«We demand the outlawing of atomic weapons as instruments of intimidation and mass murder of peoples. We demand strict international control to enforce this measure.
We believe that any government which first uses atomic weapons against any other country whatsoever will be committing a crime against humanity and should be dealt with as a war criminal. We call on all men and women of good will throughout the world to sign this appeal. »
March 1950

In March 1950, seventy years ago, the Standing Committee of Partisans of Peace – an integral element of what would go on to become the World Peace Council, in November of the same year – launched the Stockholm Appeal, a worldwide petition to ban atomic weapons. It collected several hundred million signatures.

The Stockholm Appeal – which included prominent personalities from the world of culture, science and art among its first signatories – resonated with the peoples of the world, now conscious of the US criminal atomic bombings of Hiroshima and Nagasaki in August 1945, and determined that such horrors would never happen again.

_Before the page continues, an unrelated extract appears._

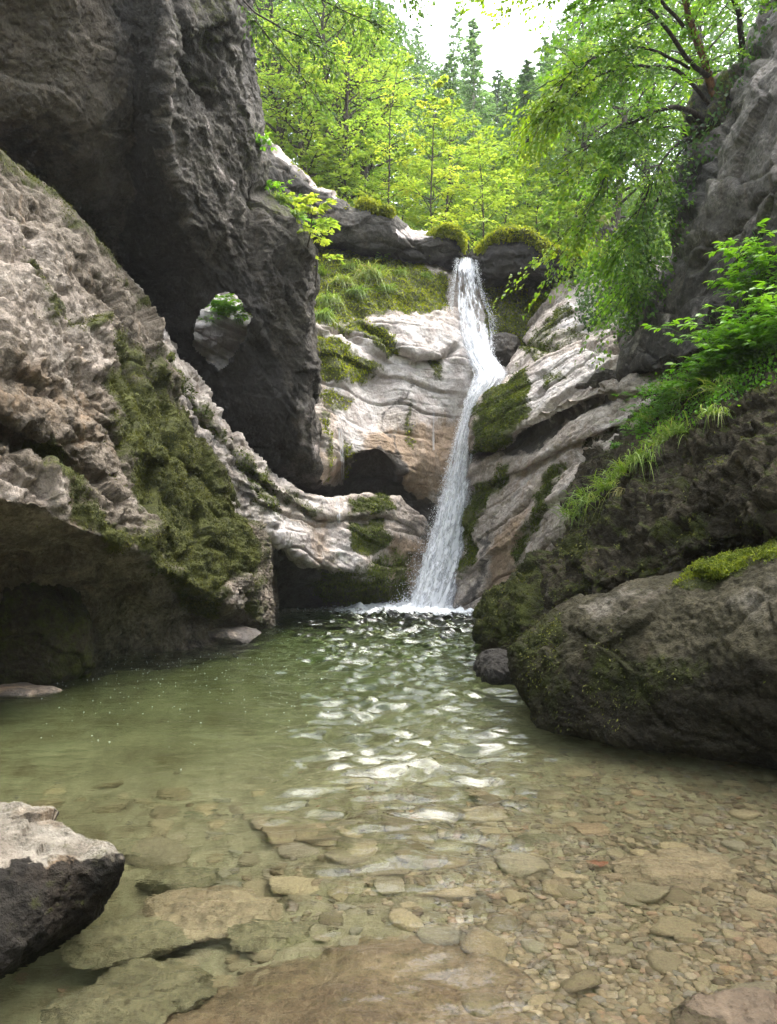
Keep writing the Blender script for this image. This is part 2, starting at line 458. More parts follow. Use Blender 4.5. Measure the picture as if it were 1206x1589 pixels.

The aspiration of putting an end to nuclear weapons united hundreds of millions of people across the world, from different professions, areas of intervention, political opinions and religious faiths. Signatures were collected in factories and offices, in fields and markets, in schools and universities, in associations and clubs, in squares, avenues and streets. In some countries it was necessary to act clandestinely in the face of fascist repression to collect signatures; in others, the Appeal was openly made through major mass action.

The Stockholm Appeal became an immense worldwide affirmation and cry for peace and disarmament, contributing to the limitation of imperialism’s most bellicose intentions – namely nuclear capability with which to threaten the peoples.

The success of the Stockholm Appeal and of other peace movement campaigns and actions facilitated further important agreements and treaties aimed at disarmament and détente.

Seventy years after the Stockholm Appeal, the world is facing the danger of the militarisation of international relations, an escalation of the arms race, soaring military expenditure, wars of aggression, destabilization operations and blockades against countries and peoples – a warmongering spiral promoted by US imperialism and its allies, namely NATO, Britain and the EU.

Of particular concern is the abandonment by the US of important international agreements and treaties aimed at limiting the proliferation of nuclear armaments; the colossal budget of the US dedicated to the modernization of nuclear and other weapons of mass destruction and the US nuclear first strike doctrine against other countries, including nuclear-free states – all of which are endorsed and followed by NATO.

Given current nuclear arsenals, a nuclear conflagration would seriously compromise the survival of humanity itself. On the anniversary of the Stockholm Appeal, it is therefore necessary and a task of great urgency to once again unite the peace-loving peoples of the world in demanding:

  • the defence and restoration of agreements and treaties aimed at nuclear containment and disarmament
  • the rejection of renewed arms escalation, including the installation by the US of any further nuclear weapons in Europe
  • the signing and ratification of the Nuclear Weapons Test Ban Treaty, as an important step towards safeguarding peace and security.